### Set exercise
Locate the line containing "tm = trunk_mesh(r0, T['H'], 100" in the material below; repeat it and every line after it, exactly as written.

### Provided data
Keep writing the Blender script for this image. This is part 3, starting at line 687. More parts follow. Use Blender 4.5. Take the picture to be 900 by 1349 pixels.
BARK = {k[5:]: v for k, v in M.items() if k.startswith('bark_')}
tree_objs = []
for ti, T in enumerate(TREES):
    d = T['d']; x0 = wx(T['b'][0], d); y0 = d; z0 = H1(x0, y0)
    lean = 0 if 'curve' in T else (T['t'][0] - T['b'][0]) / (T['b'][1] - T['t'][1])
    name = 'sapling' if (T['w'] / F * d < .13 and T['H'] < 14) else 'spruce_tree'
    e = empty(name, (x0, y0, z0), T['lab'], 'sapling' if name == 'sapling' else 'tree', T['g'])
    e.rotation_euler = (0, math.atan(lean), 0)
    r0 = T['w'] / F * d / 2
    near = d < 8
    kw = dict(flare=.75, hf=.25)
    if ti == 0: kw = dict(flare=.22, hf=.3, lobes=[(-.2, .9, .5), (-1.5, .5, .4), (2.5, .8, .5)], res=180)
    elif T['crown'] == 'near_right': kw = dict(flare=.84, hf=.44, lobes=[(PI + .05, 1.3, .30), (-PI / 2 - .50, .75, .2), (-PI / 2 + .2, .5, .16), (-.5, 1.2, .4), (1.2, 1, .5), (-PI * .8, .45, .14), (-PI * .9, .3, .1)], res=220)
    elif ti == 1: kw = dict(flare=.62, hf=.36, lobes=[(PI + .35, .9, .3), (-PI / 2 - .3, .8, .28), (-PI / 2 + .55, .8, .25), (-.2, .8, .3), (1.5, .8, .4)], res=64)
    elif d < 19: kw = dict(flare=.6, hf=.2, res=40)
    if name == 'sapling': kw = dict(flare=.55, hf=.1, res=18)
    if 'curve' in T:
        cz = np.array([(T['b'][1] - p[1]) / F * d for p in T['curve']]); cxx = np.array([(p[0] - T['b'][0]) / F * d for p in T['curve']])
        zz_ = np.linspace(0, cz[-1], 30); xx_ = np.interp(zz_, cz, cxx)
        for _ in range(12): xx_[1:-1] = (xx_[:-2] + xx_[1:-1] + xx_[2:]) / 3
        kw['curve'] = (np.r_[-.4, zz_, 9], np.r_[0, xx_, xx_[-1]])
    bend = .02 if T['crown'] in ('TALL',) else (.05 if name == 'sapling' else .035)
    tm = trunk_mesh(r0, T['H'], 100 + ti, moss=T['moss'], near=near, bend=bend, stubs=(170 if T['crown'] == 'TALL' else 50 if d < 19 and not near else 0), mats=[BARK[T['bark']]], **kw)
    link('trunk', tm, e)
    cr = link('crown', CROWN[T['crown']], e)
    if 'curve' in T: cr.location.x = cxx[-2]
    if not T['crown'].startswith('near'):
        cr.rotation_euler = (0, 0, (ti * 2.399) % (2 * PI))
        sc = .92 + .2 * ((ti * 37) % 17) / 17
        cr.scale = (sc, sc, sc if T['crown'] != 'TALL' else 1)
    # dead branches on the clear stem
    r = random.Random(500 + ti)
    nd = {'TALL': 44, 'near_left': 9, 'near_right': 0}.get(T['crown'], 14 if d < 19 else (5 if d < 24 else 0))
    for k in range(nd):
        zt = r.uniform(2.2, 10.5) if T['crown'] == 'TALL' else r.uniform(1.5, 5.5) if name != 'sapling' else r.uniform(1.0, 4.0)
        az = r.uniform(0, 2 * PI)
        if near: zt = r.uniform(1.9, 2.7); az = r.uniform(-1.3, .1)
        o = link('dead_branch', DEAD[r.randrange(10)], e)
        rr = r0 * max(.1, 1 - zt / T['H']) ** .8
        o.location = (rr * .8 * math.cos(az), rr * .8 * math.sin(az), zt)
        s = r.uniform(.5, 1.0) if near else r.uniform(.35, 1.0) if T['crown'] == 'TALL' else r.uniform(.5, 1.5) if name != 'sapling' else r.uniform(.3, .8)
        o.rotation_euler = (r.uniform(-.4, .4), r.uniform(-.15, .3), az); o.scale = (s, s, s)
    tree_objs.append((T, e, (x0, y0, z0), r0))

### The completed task
    tm = trunk_mesh(r0, T['H'], 100 + ti, moss=T['moss'], near=near, bend=bend, stubs=(170 if T['crown'] == 'TALL' else 50 if d < 19 and not near else 0), mats=[BARK[T['bark']]], **kw)
    link('trunk', tm, e)
    cr = link('crown', CROWN[T['crown']], e)
    if 'curve' in T: cr.location.x = cxx[-2]
    if not T['crown'].startswith('near'):
        cr.rotation_euler = (0, 0, (ti * 2.399) % (2 * PI))
        sc = .92 + .2 * ((ti * 37) % 17) / 17
        cr.scale = (sc, sc, sc if T['crown'] != 'TALL' else 1)
    # dead branches on the clear stem
    r = random.Random(500 + ti)
    nd = {'TALL': 44, 'near_left': 9, 'near_right': 0}.get(T['crown'], 14 if d < 19 else (5 if d < 24 else 0))
    for k in range(nd):
        zt = r.uniform(2.2, 10.5) if T['crown'] == 'TALL' else r.uniform(1.5, 5.5) if name != 'sapling' else r.uniform(1.0, 4.0)
        az = r.uniform(0, 2 * PI)
        if near: zt = r.uniform(1.9, 2.7); az = r.uniform(-1.3, .1)
        o = link('dead_branch', DEAD[r.randrange(10)], e)
        rr = r0 * max(.1, 1 - zt / T['H']) ** .8
        o.location = (rr * .8 * math.cos(az), rr * .8 * math.sin(az), zt)
        s = r.uniform(.5, 1.0) if near else r.uniform(.35, 1.0) if T['crown'] == 'TALL' else r.uniform(.5, 1.5) if name != 'sapling' else r.uniform(.3, .8)
        o.rotation_euler = (r.uniform(-.4, .4), r.uniform(-.15, .3), az); o.scale = (s, s, s)
    tree_objs.append((T, e, (x0, y0, z0), r0))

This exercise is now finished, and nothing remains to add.